_PROBLEM DESCRIPTION:_ Return only the lines from the top of the data down to the one that holds "from mathutils.geometry import", both included, without any pictures.

_SOURCE EXCERPT:_
────────────────────────────────────────

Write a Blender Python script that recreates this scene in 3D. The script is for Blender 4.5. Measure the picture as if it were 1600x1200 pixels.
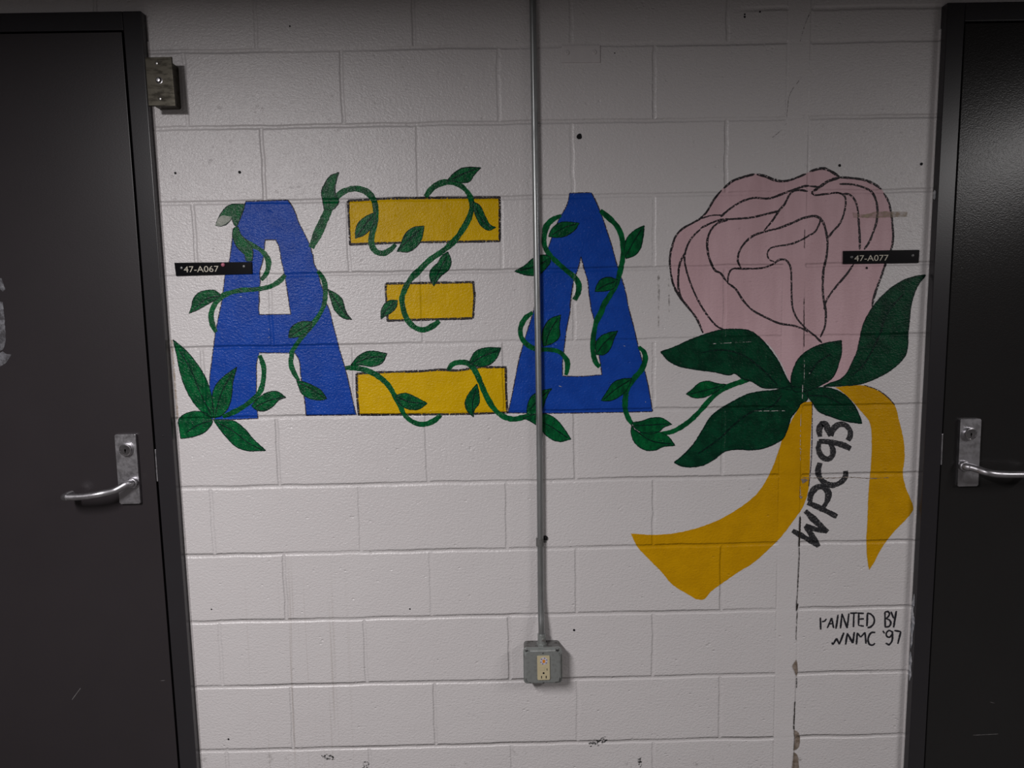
import bpy, bmesh, math, random
from mathutils import Vector, Matrix, noise
from mathutils.geometry import tessellate_polygon

random.seed(7)
for o in list(bpy.data.objects):
    bpy.data.objects.remove(o, do_unlink=True)
SC = bpy.context.scene
COL = SC.collection

# ------------------------------------------------------------------ camera
cam_data = bpy.data.cameras.new('camera')
cam_data.sensor_fit = 'HORIZONTAL'
cam_data.sensor_width = 36.0
cam_data.lens = 24.75
cam_data.clip_start = 0.05
cam = bpy.data.objects.new('camera', cam_data)
COL.objects.link(cam)
_r = ((0.9997755156, 0.0196169592, -0.0080058288),
      (-0.0099313265, 0.1001115610, -0.9949266526),
      (-0.0187159595, 0.9947828156, 0.1002839100))
_m = Matrix([list(_r[i]) + [c] for i, c in enumerate((0.2210, -1.9027, 1.3878))] + [[0, 0, 0, 1]])
cam.matrix_world = _m
SC.camera = cam

# ------------------------------------------------------------------ world, lamps, exposure
world = bpy.data.worlds.new('world')
world.use_nodes = True
world.node_tree.nodes['Background'].inputs[0].default_value = (0.5, 0.5, 0.52, 1)
world.node_tree.nodes['Background'].inputs[1].default_value = 0.01
SC.world = world
SC.view_settings.view_transform = 'Standard'
SC.view_settings.look = 'None'
SC.view_settings.gamma = 1.0
SC.view_settings.use_curve_mapping = False
SC.view_settings.exposure = 0.0

def ceiling_lamp(name, loc, size, power, col):
    l = bpy.data.lights.new(name, 'AREA')
    l.shape = 'RECTANGLE'
    l.size, l.size_y = size
    l.energy = power
    l.color = col
    o = bpy.data.objects.new(name, l)
    o.location = loc
    COL.objects.link(o)
    return o
# two fluorescent fittings of the corridor, under the ceiling
ceiling_lamp('corridor_lamp', (-0.97, -2.15, 2.202), (0.16, 1.2), 82, (1.0, 0.965, 0.97))
ceiling_lamp('corridor_lamp.001', (3.0, -2.15, 2.202), (0.16, 1.2), 44, (1.0, 0.965, 0.96))

# ------------------------------------------------------------------ node helpers
class NT:
    def __init__(s, tree):
        s.t = tree
        s.n = tree.nodes
    def node(s, typ, **kw):
        n = s.n.new(typ)
        for k, v in kw.items():
            setattr(n, k, v)
        return n
    def put(s, sock, v):
        if isinstance(v, bpy.types.NodeSocket):
            s.t.links.new(v, sock)
        elif v is not None:
            sock.default_value = v
    def m(s, op, a, b=None, c=None, clamp=False):
        n = s.node('ShaderNodeMath', operation=op, use_clamp=clamp)
        s.put(n.inputs[0], a)
        if b is not None: s.put(n.inputs[1], b)
        if c is not None: s.put(n.inputs[2], c)
        return n.outputs[0]
    def step(s, v, a, b, o0=0.0, o1=1.0):
        n = s.node('ShaderNodeMapRange', interpolation_type='SMOOTHSTEP')
        s.put(n.inputs['Value'], v)
        n.inputs['From Min'].default_value = a
        n.inputs['From Max'].default_value = b
        n.inputs['To Min'].default_value = o0
        n.inputs['To Max'].default_value = o1
        return n.outputs['Result']
    def noise(s, vec, scale, detail=2.0, rough=0.5):
        n = s.node('ShaderNodeTexNoise')
        s.put(n.inputs['Vector'], vec)
        n.inputs['Scale'].default_value = scale
        n.inputs['Detail'].default_value = detail
        n.inputs['Roughness'].default_value = rough
        return n.outputs['Fac']
    def mixc(s, f, a, b):
        n = s.node('ShaderNodeMix', data_type='RGBA')
        s.put(n.inputs['Factor'], f)
        s.put(n.inputs['A'], a)
        s.put(n.inputs['B'], b)
        return n.outputs['Result']
    def pos(s):
        return s.node('ShaderNodeNewGeometry').outputs['Position']
    def xyz(s, v):
        n = s.node('ShaderNodeSeparateXYZ')
        s.put(n.inputs[0], v)
        return n.outputs
    def vec(s, x, y, z):
        n = s.node('ShaderNodeCombineXYZ')
        s.put(n.inputs[0], x); s.put(n.inputs[1], y); s.put(n.inputs[2], z)
        return n.outputs[0]
    def vscale(s, v, sc):
        n = s.node('ShaderNodeVectorMath', operation='MULTIPLY')
        s.put(n.inputs[0], v)
        n.inputs[1].default_value = sc
        return n.outputs[0]

def lin(c):
    return tuple((x / 12.92 if x <= 0.04045 else ((x + 0.055) / 1.055) ** 2.4) for x in c)

# height of the painted concrete-block face, in metres: course height, block length, joints
COURSE, HALF, Z0, SHIFT = 0.1915, 0.2032, 0.16, 0.01264
def block_group():
    g = bpy.data.node_groups.new('block_face', 'ShaderNodeTree')
    g.interface.new_socket('Height', in_out='OUTPUT', socket_type='NodeSocketFloat')
    g.interface.new_socket('Joint', in_out='OUTPUT', socket_type='NodeSocketFloat')
    N = NT(g)
    P = N.pos()
    px, py, pz = N.xyz(P)
    wob = N.m('MULTIPLY', N.m('SUBTRACT', N.noise(P, 7.0, 3.0), 0.5), 0.010)
    wob2 = N.m('MULTIPLY', N.m('SUBTRACT', N.noise(N.vscale(P, (1, 1, 1.7)), 9.0, 3.0), 0.5), 0.010)
    z = N.m('ADD', pz, wob)
    x = N.m('ADD', px, wob2)
    u = N.m('DIVIDE', N.m('SUBTRACT', z, Z0), COURSE)
    dz = N.m('MULTIPLY', N.m('ABSOLUTE', N.m('SUBTRACT', N.m('FRACT', N.m('ADD', u, 0.5)), 0.5)), COURSE)
    row = N.m('FLOOR', u)
    par = N.m('MULTIPLY', N.m('FRACT', N.m('MULTIPLY', row, 0.5)), 2.0)
    v = N.m('DIVIDE', N.m('SUBTRACT', x, N.m('MULTIPLY', par, HALF + SHIFT)), 2 * HALF)
    dx = N.m('MULTIPLY', N.m('ABSOLUTE', N.m('SUBTRACT', N.m('FRACT', N.m('ADD', v, 0.5)), 0.5)), 2 * HALF)
    colr = N.m('FLOOR', N.m('ADD', v, 0.5))
    wn = N.node('ShaderNodeTexWhiteNoise', noise_dimensions='2D')
    N.put(wn.inputs['Vector'], N.vec(row, colr, 0.0))
    bed_amt = N.step(N.noise(N.vscale(P, (1.0, 1.0, 3.0)), 1.9, 2.0), 0.30, 0.62, 0.45, 1.15)
    head_amt = N.m('ADD', N.m('MULTIPLY', wn.outputs['Value'], 0.55), 0.40)
    bed = N.m('MULTIPLY', N.step(dz, 0.0015, 0.0076, 1.0, 0.0), bed_amt)
    # a cut half course level with the right door head
    dr = N.m('ABSOLUTE', N.m('SUBTRACT', z, 2.158))
    bed = N.m('MAXIMUM', bed, N.m('MULTIPLY', N.step(dr, 0.001, 0.0085, 0.9, 0.0), N.step(px, 0.82, 0.90)))
    head = N.m('MULTIPLY', N.step(dx, 0.0015, 0.0070, 1.0, 0.0), head_amt)
    # caulked control joint: a smooth strip, whole blocks without head joints to its right
    instrip = N.m('MULTIPLY', N.step(px, 0.966, 0.974), N.step(px, 1.026, 1.034, 1.0, 0.0))
    bed = N.m('MULTIPLY', bed, N.m('SUBTRACT', 1.0, N.m('MULTIPLY', instrip, 0.92)))
    head = N.m('MULTIPLY', head, N.step(px, 0.94, 0.96, 1.0, 0.0))
    edge = N.m('ABSOLUTE', N.m('SUBTRACT', px, 0.970))
    edge2 = N.m('ABSOLUTE', N.m('SUBTRACT', px, 1.031))
    e = N.m('MULTIPLY', N.m('MAXIMUM', N.step(edge, 0.001, 0.004, 0.32, 0.0), N.step(edge2, 0.001, 0.005, 0.65, 0.0)),
            N.step(N.noise(P, 3.0, 2.0), 0.35, 0.6))
    joint = N.m('MAXIMUM', N.m('MAXIMUM', bed, head), e)
    # orange-peel of many paint coats over split block
    peel = N.noise(N.vscale(P, (1.0, 1.0, 1.35)), 135.0, 3.0, 0.55)
    fine = N.noise(P, 330.0, 2.0, 0.5)
    broad = N.noise(P, 14.0, 2.0, 0.5)
    vor = N.node('ShaderNodeTexVoronoi', feature='F1')
    N.put(vor.inputs['Vector'], N.vscale(P, (1.0, 1.0, 1.6)))
    vor.inputs['Scale'].default_value = 48.0
    pit = N.m('MULTIPLY', N.step(vor.outputs['Distance'], 0.08, 0.26, 1.0, 0.0),
              N.step(N.noise(P, 21.0, 2.0), 0.53, 0.66))
    h = N.m('MULTIPLY', joint, -0.0030)
    rough = N.m('SUBTRACT', 1.0, N.m('MULTIPLY', instrip, 0.35))
    pk = N.m('MULTIPLY', N.m('SUBTRACT', peel, 0.5), 0.0017)
    fk = N.m('MULTIPLY', N.m('SUBTRACT', fine, 0.5), 0.00075)
    h = N.m('ADD', h, N.m('MULTIPLY', N.m('ADD', pk, fk), rough))
    h = N.m('ADD', h, N.m('MULTIPLY', N.m('SUBTRACT', broad, 0.5), 0.0012))
    h = N.m('ADD', h, N.m('MULTIPLY', pit, -0.0010))
    out = N.node('NodeGroupOutput')
    N.put(out.inputs['Height'], h)
    N.put(out.inputs['Joint'], joint)
    return g
BLOCK = block_group()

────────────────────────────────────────

_CORRECT OUTPUT:_
Write a Blender Python script that recreates this scene in 3D. The script is for Blender 4.5. Measure the picture as if it were 1600x1200 pixels.
import bpy, bmesh, math, random
from mathutils import Vector, Matrix, noise
from mathutils.geometry import tessellate_polygon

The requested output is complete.